For Acevedo, that person was his sweetheart, Dolores, who sent him care packages numerous times. Although they had never met, he had fallen in love with her just from those letters.
Born in San Bernardino, Calif., to Francisco and Maria Luisa Acevedo on July 31, 1924, Acevedo lost his mother as a baby and his father remarried four years later to a woman by the same name. They remained in California until the day his stepmother was deported and the family was faced with having to go back to Mexico. He has two full-blood sisters and three half-brothers from his father’s second marriage. Acevedo joined the U.S. army shortly after graduating high school, upon returning to the U.S. at the age of 18.
A difficult childhood stemming from an abusive father and memories of his nanny trying to drown him in the bathtub, Acevedo credits these events as the ones that built him up to sustain what lied ahead of him as a prisoner of war.
The awful conditions in the camp Acevedo remembers include once being fed boiled grass, not being allowed to bathe, sleeping in crowded barracks, wearing lice and flea-ridden clothing and being worked to the bone. Acevedo weighed 48 lbs by war’s end; the situation was enough to drive anyone mad.
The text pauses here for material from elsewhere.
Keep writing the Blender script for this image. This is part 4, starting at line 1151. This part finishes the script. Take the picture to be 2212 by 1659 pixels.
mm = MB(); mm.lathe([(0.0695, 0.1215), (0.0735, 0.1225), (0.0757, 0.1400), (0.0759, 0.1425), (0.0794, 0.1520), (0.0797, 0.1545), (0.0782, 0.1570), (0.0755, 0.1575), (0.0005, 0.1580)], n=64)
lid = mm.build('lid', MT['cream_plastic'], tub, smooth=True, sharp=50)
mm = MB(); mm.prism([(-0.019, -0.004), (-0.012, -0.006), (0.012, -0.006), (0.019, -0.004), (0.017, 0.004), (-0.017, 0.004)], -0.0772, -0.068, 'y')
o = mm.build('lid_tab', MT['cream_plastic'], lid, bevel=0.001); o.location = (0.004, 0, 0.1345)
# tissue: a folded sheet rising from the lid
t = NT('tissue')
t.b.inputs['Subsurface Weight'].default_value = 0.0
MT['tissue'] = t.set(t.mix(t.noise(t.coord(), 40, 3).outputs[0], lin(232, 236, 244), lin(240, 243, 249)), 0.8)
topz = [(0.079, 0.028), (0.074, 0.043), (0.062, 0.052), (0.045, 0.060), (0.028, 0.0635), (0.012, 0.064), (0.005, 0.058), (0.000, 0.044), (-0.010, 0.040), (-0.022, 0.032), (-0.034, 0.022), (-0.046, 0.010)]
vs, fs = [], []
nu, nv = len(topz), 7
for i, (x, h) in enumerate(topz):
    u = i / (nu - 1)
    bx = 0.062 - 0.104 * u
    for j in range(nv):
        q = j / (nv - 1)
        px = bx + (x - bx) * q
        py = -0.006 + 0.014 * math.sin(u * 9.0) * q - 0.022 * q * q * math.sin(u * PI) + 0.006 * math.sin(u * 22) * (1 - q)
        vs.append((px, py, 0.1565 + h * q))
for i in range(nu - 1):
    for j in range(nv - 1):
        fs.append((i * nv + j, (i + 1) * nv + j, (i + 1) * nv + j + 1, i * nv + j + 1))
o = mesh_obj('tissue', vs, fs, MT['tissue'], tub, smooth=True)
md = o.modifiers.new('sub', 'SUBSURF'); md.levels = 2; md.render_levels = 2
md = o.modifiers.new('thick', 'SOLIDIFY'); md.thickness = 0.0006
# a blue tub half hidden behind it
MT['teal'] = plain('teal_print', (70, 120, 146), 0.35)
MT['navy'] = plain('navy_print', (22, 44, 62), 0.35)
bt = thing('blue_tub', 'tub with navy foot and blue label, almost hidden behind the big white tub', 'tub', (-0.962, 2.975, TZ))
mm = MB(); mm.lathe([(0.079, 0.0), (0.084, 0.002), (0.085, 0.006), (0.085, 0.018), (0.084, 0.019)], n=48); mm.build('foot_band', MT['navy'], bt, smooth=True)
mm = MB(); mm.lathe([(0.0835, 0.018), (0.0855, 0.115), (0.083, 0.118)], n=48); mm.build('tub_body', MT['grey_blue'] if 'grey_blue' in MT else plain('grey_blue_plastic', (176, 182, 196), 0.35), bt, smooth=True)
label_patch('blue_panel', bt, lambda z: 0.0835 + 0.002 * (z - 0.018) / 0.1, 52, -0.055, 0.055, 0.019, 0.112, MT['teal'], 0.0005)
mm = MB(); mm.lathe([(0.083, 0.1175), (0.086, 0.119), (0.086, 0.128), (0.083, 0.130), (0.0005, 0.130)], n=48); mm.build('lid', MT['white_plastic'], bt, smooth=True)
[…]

Acevedo recalls seeing many of the prisoners lose their minds. The worst part of it all was watching his buddies die, he says.
Upon the war’s end, Acevedo tells of the mistreatment the Berga survivors continued to receive but this time, from their own people. All of the survivors were forced to sign a document banning them from speaking of their experiences, somewhat of a death sentence.
It took nearly six decades, a divorce from his first wife, Amparo, and a lot of suffering before Acevedo’s story would come to life again. An article published by CNN in 2008 was ultimately the catalyst to getting the U.S. army to finally recognize that the Berga soldiers had been held prisoners in a concentration camp.